Bird by the Hand
June 1, 2011 |  by Laura Dattaro

Abby Glassenberg, A&S ’97

Recycled materials create new beauty in Abby Glassenberg’s imaginative bird sculptures.

Recycled materials create new beauty in Abby Glassenberg’s imaginative bird sculptures.

As a student, Abby Glassenberg was the girl who had all the stuff: She had thread, she had scissors, she had glue, material, glitter—anything and everything crafty and creative. She even had the sewing machine she bought in eighth grade with her bat mitzvah money. She was also the only one, she thinks, who took every art class Johns Hopkins had to offer. Glassenberg won the Eugene Leake Award for achievement in the Homewood Art Workshops (along with Kenjiro Tajima) the first year it was offered.

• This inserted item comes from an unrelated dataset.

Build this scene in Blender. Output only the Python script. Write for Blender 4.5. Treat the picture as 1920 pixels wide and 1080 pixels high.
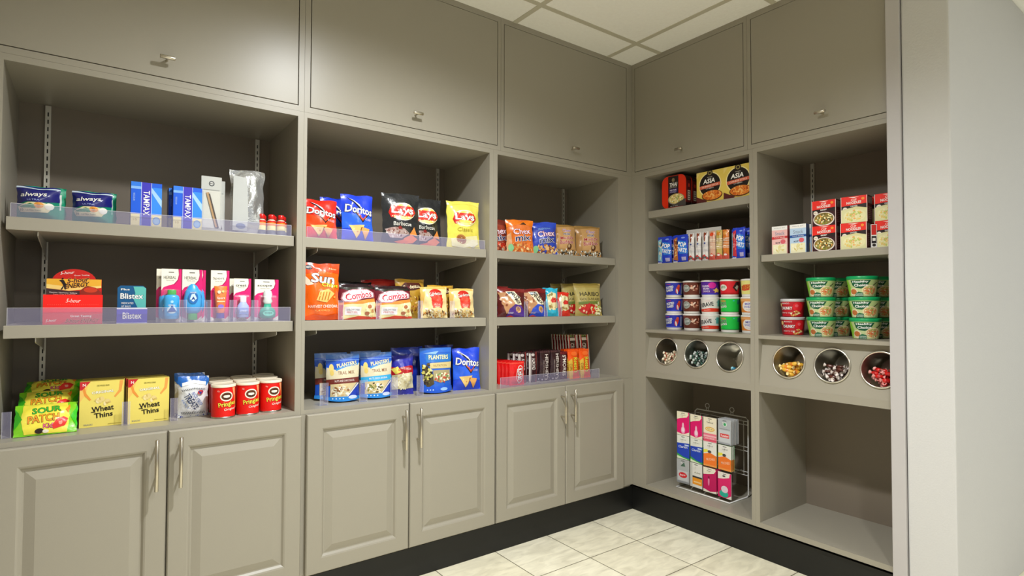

A history major, she became a teacher after graduation and earned a master’s degree in education from Harvard, but she never truly strayed from her artistic tendencies. About five years ago, in search of a hobby after the birth of her daughters, she began creating plush toys for kids. The toys gave her an outlet for the skills she’d harbored all her life, and opened up an online community of like-minded women with whom she could bond. But she soon found plush was not quite her style. “I have a harder-edged aesthetic,” she says. “I like things that aren’t so cute.”

And so were her bird sculptures born. Inspired in part by her husband’s interest in bird watching, and by the multitudes of shapes, sizes, colors, and personalities in the avian world, she began creating “toys for grown-ups,” little decorative birds made from wire, fabric, recycled materials, and anything Glassenberg felt would accentuate them.

The whimsical little birds became popular at craft shows. She hosted her own trunk show and contributed to other crafters’ books. Now, after two and a half years of bird making, she has her own book, released in January. The Artful Bird: Feathered Friends to Make and Sew (Interweave Press, 2010) includes 16 patterns for birds ranging from a simple wren to imaginative flamingos and colorful peacocks. They can be made with natural colors to create a realistic model, or with colorful materials and kitschy accents to create a wholly different animal.

“Each bird is like a little canvas that you can embellish and decorate and set up like an installation,” Glassenberg says of her birds, which can stand alone with the support of wire legs and innards.

Glassenberg remains loyal to her roots. She still uses the same sewing machine she bought all those years ago, and continues to actively participate in the online craft world through her blog, named for her practice of sewing and stitching while her three young daughters sleep.